How does my idea of receptivity, or being open to the great products of the human intelligence, relate to the notions of ideological critique? A dominant mode in my field over the past half-century or so says that we should not just accept literature as it is, but rather subject it to the most thorough critique for its ideological presuppositions. Its sexism, homophobia, racism, elitism, classism--its indifference to the ecosystem.

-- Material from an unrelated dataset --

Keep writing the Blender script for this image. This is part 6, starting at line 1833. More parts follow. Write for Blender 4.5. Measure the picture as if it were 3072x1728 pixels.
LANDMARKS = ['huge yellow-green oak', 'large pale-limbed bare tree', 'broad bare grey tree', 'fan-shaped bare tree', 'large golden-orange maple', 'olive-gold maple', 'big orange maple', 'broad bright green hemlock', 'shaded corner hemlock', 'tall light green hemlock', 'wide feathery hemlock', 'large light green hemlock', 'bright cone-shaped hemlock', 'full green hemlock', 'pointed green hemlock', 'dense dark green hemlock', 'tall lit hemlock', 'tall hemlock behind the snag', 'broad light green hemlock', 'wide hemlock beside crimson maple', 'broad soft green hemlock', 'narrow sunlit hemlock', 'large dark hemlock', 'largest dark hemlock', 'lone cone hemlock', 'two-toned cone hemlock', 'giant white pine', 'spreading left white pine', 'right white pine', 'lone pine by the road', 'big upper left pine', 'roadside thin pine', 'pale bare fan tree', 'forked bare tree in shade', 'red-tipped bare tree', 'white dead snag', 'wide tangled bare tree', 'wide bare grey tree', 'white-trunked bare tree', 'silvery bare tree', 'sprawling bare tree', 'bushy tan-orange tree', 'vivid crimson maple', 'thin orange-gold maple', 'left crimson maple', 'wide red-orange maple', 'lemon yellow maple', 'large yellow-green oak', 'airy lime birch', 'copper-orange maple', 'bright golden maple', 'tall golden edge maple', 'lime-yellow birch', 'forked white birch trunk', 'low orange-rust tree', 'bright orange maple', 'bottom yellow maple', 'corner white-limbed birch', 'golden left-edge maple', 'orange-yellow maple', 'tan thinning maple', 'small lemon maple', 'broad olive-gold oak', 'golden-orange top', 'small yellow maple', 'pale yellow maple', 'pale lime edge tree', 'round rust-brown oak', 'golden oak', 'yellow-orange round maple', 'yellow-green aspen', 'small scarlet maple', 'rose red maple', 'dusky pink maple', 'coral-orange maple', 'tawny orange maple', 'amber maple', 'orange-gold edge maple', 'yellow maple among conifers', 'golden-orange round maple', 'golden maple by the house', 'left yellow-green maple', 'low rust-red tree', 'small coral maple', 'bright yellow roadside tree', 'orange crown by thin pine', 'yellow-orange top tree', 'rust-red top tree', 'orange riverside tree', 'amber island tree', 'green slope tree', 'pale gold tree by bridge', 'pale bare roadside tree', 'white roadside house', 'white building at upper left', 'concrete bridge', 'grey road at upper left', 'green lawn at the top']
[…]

This critique can be performed at the level of the individual work, or at the level of literature itself as an institution. Either way, it sets up the literary critic, basically, as the adversary of the work. In the first case, almost no literary work, except one written in very recent times, will conform to the critic's own ideology. This is true not only of very blatant cases that are discussed over and over again, like The Merchant of Venice or Ezra Pound, but even of seemingly more innocuous works. Furthermore, if we see literature itself as ideologically questionable, the adversarial role becomes inherent to literary criticism, no matter what the particular work.

Of course, the converse of this mode is the search for literary works that can be championed for their ideological subversiveness, and the claims often made that a work that seems progressive really ain't, and that a work that seems conservative really is progressive--you know the drill.

Now I don't really oppose ideological critique per se:-- it might surprise you to know. My stance is that nothing in the critic's receptivity entails any abdication of any ethical responsibility. The critic will explore his or her resistance to the products of human intelligence, whether the source of resistance is aesthetic or political. Some of the best work will emerge where resistance is the strongest, in fact. I really believe in Kenneth Burke's notion of using everything you know.

Where I have the problem is in making ideological critique the main vehicle for expressing resistance--at the expense of receptivity. The adversarial relation shuts down a certain receptivity by seeing resistance, not as something to be struggled with, but as the goal.

2 comments:

Anonymous said...

Jonathan, I think you'd be interested in Rita Felski's work on this topic, which she calls "suspicious criticism."

matt

Jonathan said...

Yes, thanks. There's an essay by her about that in that same issue of Profession from which i quoted the Gerald Graff the other day.